The AI Content Deluge is Here

Forget the slow creep of automation. On Amazon's eBook platform, the arrival of AI has been less of a wave and more of a tsunami. John Coogan didn't mince words: “the number of monthly releases of ebooks on Amazon is going vertical. We are in the fast takeoff of AI slot books, apparently that is the conclusion.” He pointed out that before AI, Amazon saw about 100,000 new eBooks each month. Now? “It's over 300,000 books every month on Amazon.”

This isn't a gradual shift; it's a fundamental reordering of the digital publishing world. The immediate consequence is a vast increase in what many call "slop" – content churned out by AI models that, while technically coherent, lacks originality, depth, or genuine insight. The sheer volume makes it a near-impossible task to sift through the noise, challenging the very notion of authorship and the pathways to discoverability that creators once relied on. Coogan even quipped, "If you like slop, it's good for you, too. I don't know. Maybe there's some good stuff on there." But for most founders betting on quality, this is a crisis.

Winning in the Age of Digital Slop

For Amazon, this explosion might seem like a win. Coogan noted, it's "Bullish for Amazon," as the platform processes more transactions and content. But for everyone else – the creators, the indie authors, the niche publishers, and even the readers – it’s a minefield. The algorithms designed to surface relevant content are now overwhelmed, struggling to differentiate between genuine human effort and mass-produced AI text. This creates a deeply unfair advantage for quantity over quality.

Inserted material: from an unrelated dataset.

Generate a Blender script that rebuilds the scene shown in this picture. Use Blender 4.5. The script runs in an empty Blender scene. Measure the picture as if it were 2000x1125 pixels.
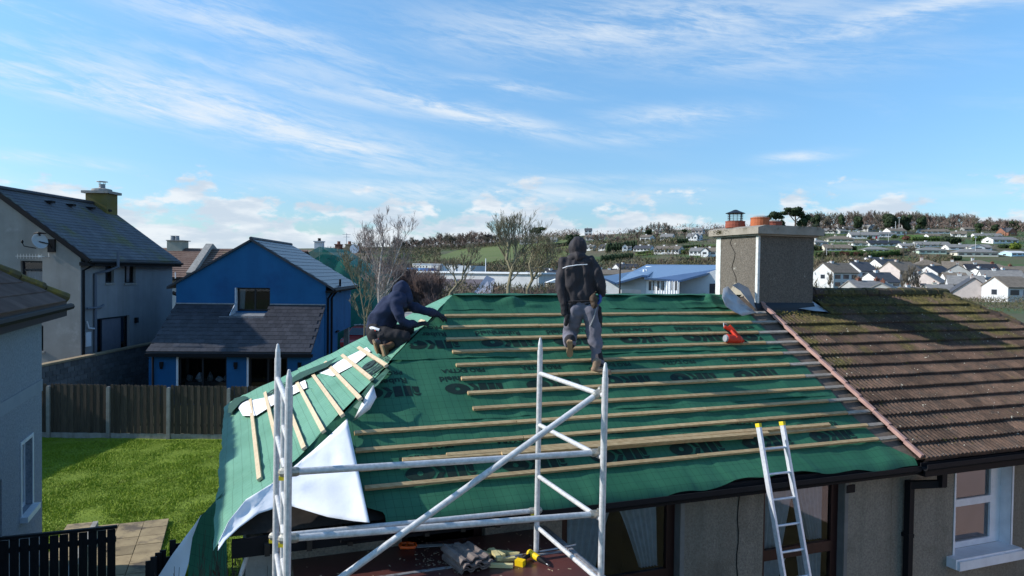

There's a future-facing argument that AI models “are getting better. They're getting a less sloppy, and I think people will wind up liking them.” This might be true in the long run. However, the current reality is a content ecosystem where the signal-to-noise ratio has plummeted. Discoverability is broken, and trust in online content is eroding. For any founder whose business touches content creation, distribution, or curation, ignoring this trend is inviting irrelevance. The old rules of content creation and marketing simply don't apply when the competitive landscape increases threefold overnight, mostly with cheap, disposable alternatives.

What to Do With This

If you're a founder or builder in the content space, stop trying to beat AI on volume. This week, pick one content channel central to your business – blog, newsletter, social media – and analyze its performance through the lens of hyper-saturation. Instead of chasing broad appeal, identify the top 10% most engaged users or readers, and figure out what specific, human-driven content resonates with them. Your action isn't to create more, but to carve out an unassailable niche built on authenticity, deep expertise, or a community that AI cannot replicate. Consider launching a paid, highly curated content offering this month that explicitly promises to filter out the "slop" for your audience. For those building tools, your opportunity lies in creating AI-powered filters and curation platforms that help users discover quality amidst the deluge, not add to it.